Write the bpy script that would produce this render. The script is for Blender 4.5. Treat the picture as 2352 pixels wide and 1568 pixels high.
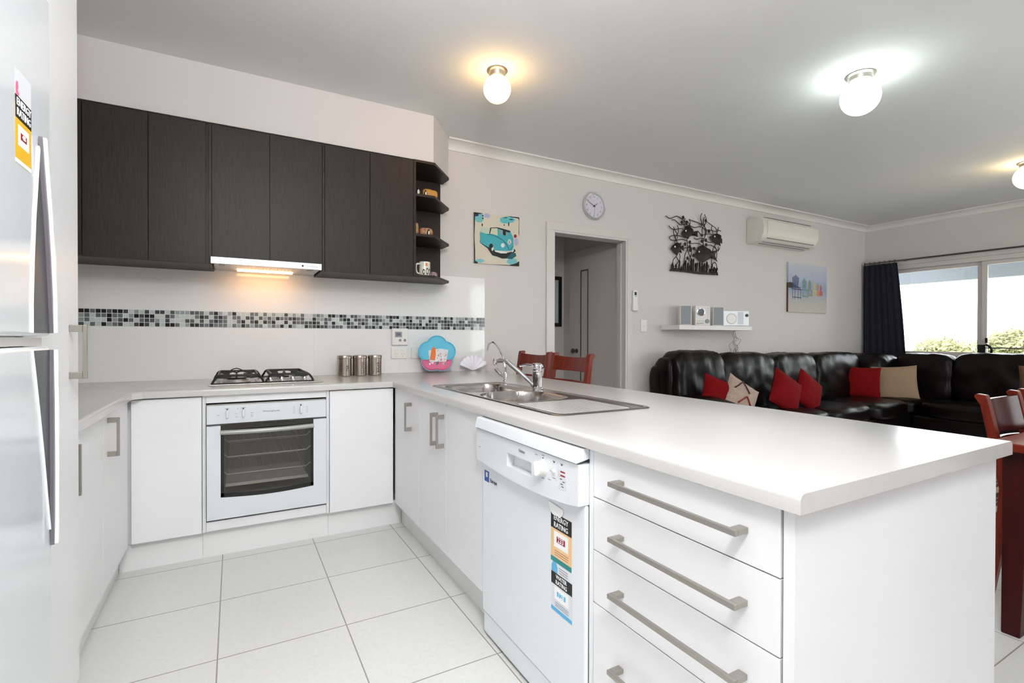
import bpy, bmesh, math, random
from mathutils import Vector, Matrix, noise
R = math.radians
random.seed(7)
for o in list(bpy.data.objects): bpy.data.objects.remove(o)
scene = bpy.context.scene
col = scene.collection

# ------------------------------------------------------------------ camera, world, exposure
cam_d = bpy.data.cameras.new('camera'); cam_d.sensor_width = 36.0; cam_d.lens = 17.553
cam_d.clip_start = 0.05; cam_d.clip_end = 200
cam = bpy.data.objects.new('camera', cam_d); col.objects.link(cam)
yaw, pitch, roll = -0.508282, -0.0071516, 0.0023488
fw = Vector((-math.sin(yaw)*math.cos(pitch), math.cos(yaw)*math.cos(pitch), math.sin(pitch)))
rt = Vector((math.cos(yaw), math.sin(yaw), 0)); up = rt.cross(fw)
rt2 = rt*math.cos(roll)+up*math.sin(roll); up2 = up*math.cos(roll)-rt*math.sin(roll)
cam.matrix_world = Matrix(((rt2.x, up2.x, -fw.x, -0.96879), (rt2.y, up2.y, -fw.y, -3.74766), (rt2.z, up2.z, -fw.z, 1.16696), (0, 0, 0, 1)))
scene.camera = cam

# powers
EXPO = 0.25
PW = dict(world=5.0, lamps=1.3, hood=0.8, bounce_near=50, bounce_kitchen=42, flash=26, window=10, bounce_dining=26)
world = bpy.data.worlds.new('overcast_sky'); scene.world = world; world.use_nodes = True
bg = world.node_tree.nodes['Background']
bg.inputs[0].default_value = (0.93, 0.97, 1.0, 1); bg.inputs[1].default_value = PW['world']
scene.view_settings.view_transform = 'Standard'; scene.view_settings.look = 'None'
scene.view_settings.gamma = 1.0; scene.view_settings.use_curve_mapping = False
scene.view_settings.exposure = EXPO

def area(name, loc, target, sx, sy, power, color):
    l = bpy.data.lights.new(name, 'AREA'); l.shape = 'RECTANGLE'; l.size = sx; l.size_y = sy
    l.energy = power; l.color = color
    o = bpy.data.objects.new(name, l); col.objects.link(o); o.location = loc
    d = Vector(target)-Vector(loc); o.rotation_euler = d.to_track_quat('-Z', 'Y').to_euler()
    return o
# daylight through the lounge window, the photographer's flash, and added ceiling fill
area('lounge_window_daylight', (7.0, -1.9, 1.45), (0, -1.9, 1.2), 2.8, 1.2, PW['window'], (0.95, 0.98, 1.0))
area('bounce_flash_near', (-0.6, -4.3, 1.9), (-0.6, -4.3001, 2.735), 0.4, 0.4, PW['bounce_near'], (0.95, 0.98, 1.0))
area('bounce_fill_kitchen', (-0.6, -3.2, 2.2), (-0.6, -3.2001, 2.735), 0.4, 0.4, PW['bounce_kitchen'], (0.95, 0.98, 1.0))  # unseen fill lamp, added to even out the kitchen light
area('bounce_fill_dining', (3.2, -4.4, 1.9), (3.2, -4.4001, 2.735), 0.5, 0.5, PW['bounce_dining'], (0.95, 0.98, 1.0))  # unseen fill lamp, added to brighten the dining side and window wall
area('camera_flash', (-0.85, -3.9, 2.35), (0.3, -0.6, 1.5), 0.4, 0.4, PW['flash'], (1.0, 0.99, 0.97))

# ------------------------------------------------------------------ materials
def lin(c):
    out = []
    for v in c[:3]:
        v = v/255.0
        out.append(v/12.92 if v <= 0.04045 else ((v+0.055)/1.055)**2.4)
    return (*out, 1)
def mat(name, c, rough=0.5, metal=0.0, spec=0.5, coat=0.0, bump=0.0, bscale=60.0, var=0.0, vscale=5.0, stretch=None, emit=None, sheen=0.0, c2=None):
    m = bpy.data.materials.new(name); m.use_nodes = True
    nt = m.node_tree; b = nt.nodes['Principled BSDF']
    b.inputs['Base Color'].default_value = lin(c); b.inputs['Roughness'].default_value = rough
    b.inputs['Metallic'].default_value = metal; b.inputs['Specular IOR Level'].default_value = spec
    b.inputs['Coat Weight'].default_value = coat; b.inputs['Coat Roughness'].default_value = 0.08
    b.inputs['Sheen Weight'].default_value = sheen
    if emit:
        b.inputs['Emission Color'].default_value = lin(emit[0]); b.inputs['Emission Strength'].default_value = emit[1]
    tc = None
    def coords():
        t = nt.nodes.new('ShaderNodeTexCoord'); mp = nt.nodes.new('ShaderNodeMapping')
        nt.links.new(t.outputs['Object'], mp.inputs[0])
        if stretch: mp.inputs['Scale'].default_value = stretch
        return mp
    if var or c2:
        tc = coords(); n = nt.nodes.new('ShaderNodeTexNoise'); n.inputs['Scale'].default_value = vscale; n.inputs['Detail'].default_value = 5
        nt.links.new(tc.outputs[0], n.inputs[0])
        r = nt.nodes.new('ShaderNodeValToRGB'); nt.links.new(n.outputs[0], r.inputs[0])
        a = lin(c); k = lin(c2) if c2 else tuple(min(1, x*(1-var)) for x in a[:3])+(1,)
        r.color_ramp.elements[0].position = 0.35; r.color_ramp.elements[1].position = 0.65
        r.color_ramp.elements[0].color = k; r.color_ramp.elements[1].color = a
        nt.links.new(r.outputs[0], b.inputs['Base Color'])
    if bump:
        tc = tc or coords(); n = nt.nodes.new('ShaderNodeTexNoise'); n.inputs['Scale'].default_value = bscale; n.inputs['Detail'].default_value = 4
        nt.links.new(tc.outputs[0], n.inputs[0])
        bp = nt.nodes.new('ShaderNodeBump'); bp.inputs['Strength'].default_value = bump; bp.inputs['Distance'].default_value = 0.01
        nt.links.new(n.outputs[0], bp.inputs['Height']); nt.links.new(bp.outputs[0], b.inputs['Normal'])
    return m
M = {}
M['wall'] = mat('painted_wall', (216, 210, 208), 0.7, spec=0.3, bump=0.03, bscale=180)
M['ceiling'] = mat('ceiling_paint', (226, 226, 226), 0.8, spec=0.2, bump=0.02, bscale=150)
M['trim'] = mat('trim_gloss_paint', (216, 210, 207), 0.35)
M['trim_white'] = mat('cornice_paint', (232, 228, 224), 0.5)
M['white'] = mat('white_laminate_door', (238, 238, 240), 0.36, spec=0.4)
M['carcass'] = mat('white_carcass_board', (228, 228, 230), 0.4)
M['kick'] = mat('white_kickboard', (238, 238, 238), 0.3)
M['gap'] = mat('shadow_gap_grey', (60, 60, 62), 0.8)
M['bench'] = mat('pale_laminate_worktop', (204, 202, 200), 0.2, spec=0.6, var=0.05, vscale=420)
M['espresso'] = mat('espresso_woodgrain_laminate', (50, 40, 37), 0.45, spec=0.3, c2=(38, 30, 28), vscale=14, stretch=(14, 14, 0.7), bump=0.05, bscale=20)
M['tile'] = mat('glossy_white_wall_tile', (236, 236, 236), 0.07, spec=0.6)
M['grout'] = mat('white_grout', (222, 224, 224), 0.7)
for i, c in enumerate([(28, 26, 30), (78, 80, 84), (112, 116, 118), (160, 168, 168), (205, 214, 212), (92, 94, 98), (214, 222, 220)]):
    M['mos%d' % i] = mat('mosaic_glass_%s' % 'abcdefg'[i], c, 0.15, spec=0.6, var=0.25, vscale=150)
M['steel'] = mat('brushed_steel', (190, 186, 182), 0.26, 1.0, bump=0.02, bscale=400)
M['handle'] = mat('satin_nickel_handle', (168, 163, 156), 0.36, 0.85)
M['chrome'] = mat('polished_chrome', (225, 226, 230), 0.06, 1.0)
M['oven_handle'] = mat('oven_handle_aluminium', (176, 176, 174), 0.45, 0.5)
M['railred'] = mat('glossy_dark_chair_back', (62, 8, 6), 0.22, spec=0.5)
M['rack'] = mat('bright_rack_wire', (235, 235, 232), 0.3)
M['dchrome'] = mat('dark_steel', (120, 115, 112), 0.3, 1.0)
M['canister'] = mat('brushed_canister_steel', (176, 166, 156), 0.25, 1.0, bump=0.03, bscale=60, stretch=(1, 1, 30))
M['alu'] = mat('silver_aluminium', (212, 212, 214), 0.3, 0.7)
M['iron'] = mat('black_cast_iron', (18, 20, 20), 0.45)
M['black'] = mat('black_plastic', (10, 10, 12), 0.35)
M['matblack'] = mat('matt_black', (12, 11, 12), 0.7)
M['appliance'] = mat('white_enamel', (236, 240, 244), 0.16, spec=0.55)
M['fridge'] = mat('gloss_fridge_enamel', (222, 225, 228), 0.12, spec=0.55)
M['fridge_rim'] = mat('white_fridge_trim', (244, 248, 248), 0.2)
M['recess'] = mat('grey_handle_recess', (72, 72, 76), 0.35)
M['purple'] = mat('mauve_handle_edge', (112, 106, 114), 0.4)
M['ovenwhite'] = mat('oven_white_glass', (222, 228, 231), 0.08, spec=0.6)
M['plastic'] = mat('white_plastic', (236, 234, 230), 0.35)
M['plastic_warm'] = mat('cream_plastic', (228, 223, 216), 0.38)
M['grey'] = mat('grey_plastic', (150, 152, 155), 0.4)
M['lcd'] = mat('lcd_screen', (110, 116, 122), 0.2)
M['text'] = mat('grey_print', (120, 122, 128), 0.6)
M['textdark'] = mat('dark_print', (30, 30, 34), 0.6)
M['textwhite'] = mat('white_print', (250, 250, 250), 0.6)
M['leather'] = mat('dark_brown_leather', (14, 7, 7), 0.34, spec=0.22, bump=0.3, bscale=9, c2=(9, 5, 5), vscale=6)
M['navy'] = mat('navy_curtain_fabric', (9, 15, 36), 0.85, sheen=0.1, bump=0.05, bscale=200)
M['red'] = mat('red_cushion_cotton', (118, 2, 7), 0.9, bump=0.05, bscale=25, spec=0.2)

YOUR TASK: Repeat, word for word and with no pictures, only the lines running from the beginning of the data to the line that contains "scene.view_settings.exposure = EXPO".

WRITTEN ANSWER:
Write the bpy script that would produce this render. The script is for Blender 4.5. Treat the picture as 2352 pixels wide and 1568 pixels high.
import bpy, bmesh, math, random
from mathutils import Vector, Matrix, noise
R = math.radians
random.seed(7)
for o in list(bpy.data.objects): bpy.data.objects.remove(o)
scene = bpy.context.scene
col = scene.collection

# ------------------------------------------------------------------ camera, world, exposure
cam_d = bpy.data.cameras.new('camera'); cam_d.sensor_width = 36.0; cam_d.lens = 17.553
cam_d.clip_start = 0.05; cam_d.clip_end = 200
cam = bpy.data.objects.new('camera', cam_d); col.objects.link(cam)
yaw, pitch, roll = -0.508282, -0.0071516, 0.0023488
fw = Vector((-math.sin(yaw)*math.cos(pitch), math.cos(yaw)*math.cos(pitch), math.sin(pitch)))
rt = Vector((math.cos(yaw), math.sin(yaw), 0)); up = rt.cross(fw)
rt2 = rt*math.cos(roll)+up*math.sin(roll); up2 = up*math.cos(roll)-rt*math.sin(roll)
cam.matrix_world = Matrix(((rt2.x, up2.x, -fw.x, -0.96879), (rt2.y, up2.y, -fw.y, -3.74766), (rt2.z, up2.z, -fw.z, 1.16696), (0, 0, 0, 1)))
scene.camera = cam

# powers
EXPO = 0.25
PW = dict(world=5.0, lamps=1.3, hood=0.8, bounce_near=50, bounce_kitchen=42, flash=26, window=10, bounce_dining=26)
world = bpy.data.worlds.new('overcast_sky'); scene.world = world; world.use_nodes = True
bg = world.node_tree.nodes['Background']
bg.inputs[0].default_value = (0.93, 0.97, 1.0, 1); bg.inputs[1].default_value = PW['world']
scene.view_settings.view_transform = 'Standard'; scene.view_settings.look = 'None'
scene.view_settings.gamma = 1.0; scene.view_settings.use_curve_mapping = False
scene.view_settings.exposure = EXPO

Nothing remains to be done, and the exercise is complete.